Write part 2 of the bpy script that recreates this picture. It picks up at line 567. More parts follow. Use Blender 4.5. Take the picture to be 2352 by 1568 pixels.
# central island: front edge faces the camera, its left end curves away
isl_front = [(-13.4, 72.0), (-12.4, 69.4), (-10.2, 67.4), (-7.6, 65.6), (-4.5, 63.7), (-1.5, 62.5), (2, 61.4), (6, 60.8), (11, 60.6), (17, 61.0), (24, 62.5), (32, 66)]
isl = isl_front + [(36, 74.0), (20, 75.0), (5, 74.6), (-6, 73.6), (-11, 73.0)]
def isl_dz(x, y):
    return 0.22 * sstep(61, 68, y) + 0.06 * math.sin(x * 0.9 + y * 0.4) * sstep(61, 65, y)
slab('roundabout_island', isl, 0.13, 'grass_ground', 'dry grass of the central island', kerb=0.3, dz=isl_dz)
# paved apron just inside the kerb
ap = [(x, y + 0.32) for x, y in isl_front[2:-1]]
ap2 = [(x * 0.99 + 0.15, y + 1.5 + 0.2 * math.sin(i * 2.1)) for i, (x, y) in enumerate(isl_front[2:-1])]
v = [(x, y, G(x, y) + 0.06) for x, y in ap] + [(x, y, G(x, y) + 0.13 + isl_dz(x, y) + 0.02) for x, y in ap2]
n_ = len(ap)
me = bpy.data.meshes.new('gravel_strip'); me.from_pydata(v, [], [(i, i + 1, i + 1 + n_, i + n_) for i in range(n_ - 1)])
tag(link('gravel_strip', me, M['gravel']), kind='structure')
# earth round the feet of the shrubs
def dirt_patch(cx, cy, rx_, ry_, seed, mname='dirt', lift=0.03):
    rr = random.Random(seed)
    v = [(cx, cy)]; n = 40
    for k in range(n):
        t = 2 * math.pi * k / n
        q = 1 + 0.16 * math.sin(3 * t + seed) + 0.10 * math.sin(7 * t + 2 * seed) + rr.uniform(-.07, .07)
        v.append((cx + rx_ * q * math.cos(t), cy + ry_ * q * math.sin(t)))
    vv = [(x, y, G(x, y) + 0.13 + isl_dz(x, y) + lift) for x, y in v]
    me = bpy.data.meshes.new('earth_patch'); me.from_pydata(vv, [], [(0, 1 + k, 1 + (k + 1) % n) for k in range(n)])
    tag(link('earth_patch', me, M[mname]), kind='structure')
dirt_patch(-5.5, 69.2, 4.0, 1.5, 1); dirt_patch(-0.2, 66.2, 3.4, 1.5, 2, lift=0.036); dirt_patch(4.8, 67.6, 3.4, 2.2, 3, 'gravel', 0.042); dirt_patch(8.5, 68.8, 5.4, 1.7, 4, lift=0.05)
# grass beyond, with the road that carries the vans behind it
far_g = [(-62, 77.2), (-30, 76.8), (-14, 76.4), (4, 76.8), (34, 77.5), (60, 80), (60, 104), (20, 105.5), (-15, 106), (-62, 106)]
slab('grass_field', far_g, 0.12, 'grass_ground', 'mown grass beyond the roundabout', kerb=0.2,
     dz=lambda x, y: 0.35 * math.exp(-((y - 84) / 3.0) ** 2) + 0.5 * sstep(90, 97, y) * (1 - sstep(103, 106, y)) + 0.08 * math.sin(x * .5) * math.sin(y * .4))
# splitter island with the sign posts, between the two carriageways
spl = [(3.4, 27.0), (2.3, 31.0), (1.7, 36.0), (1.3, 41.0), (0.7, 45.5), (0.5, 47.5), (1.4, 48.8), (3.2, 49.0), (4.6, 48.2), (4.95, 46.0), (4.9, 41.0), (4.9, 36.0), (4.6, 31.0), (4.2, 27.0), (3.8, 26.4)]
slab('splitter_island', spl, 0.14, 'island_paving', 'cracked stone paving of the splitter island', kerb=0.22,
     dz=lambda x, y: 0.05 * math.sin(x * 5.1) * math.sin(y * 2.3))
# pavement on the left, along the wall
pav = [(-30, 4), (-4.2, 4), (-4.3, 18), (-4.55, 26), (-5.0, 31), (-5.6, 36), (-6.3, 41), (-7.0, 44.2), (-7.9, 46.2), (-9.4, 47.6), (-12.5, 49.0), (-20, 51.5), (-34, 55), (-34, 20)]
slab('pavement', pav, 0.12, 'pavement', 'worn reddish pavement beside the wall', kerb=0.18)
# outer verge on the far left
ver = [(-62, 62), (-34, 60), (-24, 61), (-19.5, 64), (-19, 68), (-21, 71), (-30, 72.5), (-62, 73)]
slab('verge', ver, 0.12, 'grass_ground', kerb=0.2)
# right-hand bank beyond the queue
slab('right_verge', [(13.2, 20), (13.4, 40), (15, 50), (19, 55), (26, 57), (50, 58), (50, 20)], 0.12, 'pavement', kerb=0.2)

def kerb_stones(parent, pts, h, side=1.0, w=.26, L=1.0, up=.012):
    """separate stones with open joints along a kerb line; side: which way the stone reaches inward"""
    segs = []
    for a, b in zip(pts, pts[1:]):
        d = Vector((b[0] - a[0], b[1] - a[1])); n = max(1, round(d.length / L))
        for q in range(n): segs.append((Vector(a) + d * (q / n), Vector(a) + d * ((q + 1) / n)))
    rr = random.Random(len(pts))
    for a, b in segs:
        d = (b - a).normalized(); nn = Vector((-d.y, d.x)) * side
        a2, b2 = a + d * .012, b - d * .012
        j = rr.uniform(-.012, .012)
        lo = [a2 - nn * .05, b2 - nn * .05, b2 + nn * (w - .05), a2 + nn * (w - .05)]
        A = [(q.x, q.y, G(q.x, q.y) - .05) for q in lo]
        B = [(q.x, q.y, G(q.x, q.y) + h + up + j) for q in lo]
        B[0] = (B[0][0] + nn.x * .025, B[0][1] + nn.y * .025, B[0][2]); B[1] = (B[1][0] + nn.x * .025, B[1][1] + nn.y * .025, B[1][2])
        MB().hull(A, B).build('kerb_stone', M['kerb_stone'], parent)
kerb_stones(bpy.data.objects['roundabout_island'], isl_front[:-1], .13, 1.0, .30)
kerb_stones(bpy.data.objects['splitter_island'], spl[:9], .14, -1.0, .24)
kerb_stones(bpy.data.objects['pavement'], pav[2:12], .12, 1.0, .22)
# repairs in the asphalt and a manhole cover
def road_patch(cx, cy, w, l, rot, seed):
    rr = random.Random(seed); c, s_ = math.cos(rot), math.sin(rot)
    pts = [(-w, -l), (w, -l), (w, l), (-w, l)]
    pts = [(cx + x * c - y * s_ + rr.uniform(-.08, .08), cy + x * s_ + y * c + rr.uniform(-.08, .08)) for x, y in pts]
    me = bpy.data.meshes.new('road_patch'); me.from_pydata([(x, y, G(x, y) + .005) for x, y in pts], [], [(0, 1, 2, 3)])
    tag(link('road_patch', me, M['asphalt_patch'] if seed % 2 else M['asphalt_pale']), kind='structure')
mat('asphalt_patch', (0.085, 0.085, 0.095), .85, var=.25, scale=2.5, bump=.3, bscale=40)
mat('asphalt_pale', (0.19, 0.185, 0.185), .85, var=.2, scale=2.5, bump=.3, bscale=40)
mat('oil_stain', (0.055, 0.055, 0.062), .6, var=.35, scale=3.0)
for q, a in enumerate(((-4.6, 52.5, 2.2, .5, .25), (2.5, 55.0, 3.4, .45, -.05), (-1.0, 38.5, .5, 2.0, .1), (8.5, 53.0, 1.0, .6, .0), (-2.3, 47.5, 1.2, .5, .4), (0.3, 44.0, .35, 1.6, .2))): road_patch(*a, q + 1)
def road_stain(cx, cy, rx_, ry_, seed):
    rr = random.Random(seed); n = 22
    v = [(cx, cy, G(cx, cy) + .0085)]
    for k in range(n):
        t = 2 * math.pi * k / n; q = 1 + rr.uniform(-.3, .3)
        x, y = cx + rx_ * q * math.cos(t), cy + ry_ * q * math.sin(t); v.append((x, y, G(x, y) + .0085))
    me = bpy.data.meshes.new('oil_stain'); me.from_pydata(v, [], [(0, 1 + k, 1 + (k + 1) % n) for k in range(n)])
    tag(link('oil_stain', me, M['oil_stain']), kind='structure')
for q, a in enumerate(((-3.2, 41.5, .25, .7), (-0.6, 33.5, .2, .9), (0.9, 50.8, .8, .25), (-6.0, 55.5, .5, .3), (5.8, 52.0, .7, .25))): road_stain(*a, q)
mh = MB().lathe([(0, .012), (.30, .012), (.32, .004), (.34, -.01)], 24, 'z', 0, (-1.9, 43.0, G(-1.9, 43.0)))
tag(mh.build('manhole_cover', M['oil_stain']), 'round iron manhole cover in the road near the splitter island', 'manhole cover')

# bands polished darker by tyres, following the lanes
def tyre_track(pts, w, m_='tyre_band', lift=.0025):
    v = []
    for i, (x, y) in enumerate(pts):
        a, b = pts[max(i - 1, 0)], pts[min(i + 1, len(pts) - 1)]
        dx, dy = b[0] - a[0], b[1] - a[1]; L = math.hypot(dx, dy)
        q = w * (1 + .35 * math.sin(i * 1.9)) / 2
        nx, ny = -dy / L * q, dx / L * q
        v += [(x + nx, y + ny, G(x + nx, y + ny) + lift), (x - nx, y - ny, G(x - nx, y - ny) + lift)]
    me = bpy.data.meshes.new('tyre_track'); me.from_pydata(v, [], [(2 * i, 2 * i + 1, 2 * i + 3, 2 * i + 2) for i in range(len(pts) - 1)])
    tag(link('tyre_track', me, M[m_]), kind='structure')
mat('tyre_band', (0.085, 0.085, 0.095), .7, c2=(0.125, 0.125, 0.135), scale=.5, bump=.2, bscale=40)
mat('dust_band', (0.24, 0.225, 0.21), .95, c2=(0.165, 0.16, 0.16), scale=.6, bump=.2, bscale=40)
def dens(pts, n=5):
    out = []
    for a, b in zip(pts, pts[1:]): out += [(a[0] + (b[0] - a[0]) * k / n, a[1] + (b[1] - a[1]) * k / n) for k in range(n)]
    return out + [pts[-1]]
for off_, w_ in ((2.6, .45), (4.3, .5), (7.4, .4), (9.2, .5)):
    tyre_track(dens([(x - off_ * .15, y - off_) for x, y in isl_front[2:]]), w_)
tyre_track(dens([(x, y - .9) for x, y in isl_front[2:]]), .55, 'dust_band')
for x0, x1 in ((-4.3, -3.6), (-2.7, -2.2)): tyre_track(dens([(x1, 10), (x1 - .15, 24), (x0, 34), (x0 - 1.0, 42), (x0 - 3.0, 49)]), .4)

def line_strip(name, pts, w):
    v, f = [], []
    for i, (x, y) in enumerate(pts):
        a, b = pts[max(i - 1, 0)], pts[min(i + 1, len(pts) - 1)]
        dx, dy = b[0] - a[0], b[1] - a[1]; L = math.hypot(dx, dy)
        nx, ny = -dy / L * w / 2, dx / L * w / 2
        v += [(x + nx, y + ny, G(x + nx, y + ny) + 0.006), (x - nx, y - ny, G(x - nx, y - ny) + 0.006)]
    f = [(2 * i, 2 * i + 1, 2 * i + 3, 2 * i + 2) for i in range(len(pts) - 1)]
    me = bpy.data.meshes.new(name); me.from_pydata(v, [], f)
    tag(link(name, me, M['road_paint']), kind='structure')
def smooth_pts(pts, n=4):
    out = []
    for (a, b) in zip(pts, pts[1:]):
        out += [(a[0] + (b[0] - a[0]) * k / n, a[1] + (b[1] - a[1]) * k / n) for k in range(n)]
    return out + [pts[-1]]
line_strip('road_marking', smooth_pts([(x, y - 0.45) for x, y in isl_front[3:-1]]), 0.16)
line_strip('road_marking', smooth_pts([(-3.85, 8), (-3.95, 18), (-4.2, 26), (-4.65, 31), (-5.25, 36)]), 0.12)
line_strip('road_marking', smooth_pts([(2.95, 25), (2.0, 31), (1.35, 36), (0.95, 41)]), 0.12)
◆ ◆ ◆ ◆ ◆
### [Given problem]
Extract every line containing the string "that" from the material.

### [Task answer]
Write part 2 of the bpy script that recreates this picture. It picks up at line 567. More parts follow. Use Blender 4.5. Take the picture to be 2352 by 1568 pixels.
# grass beyond, with the road that carries the vans behind it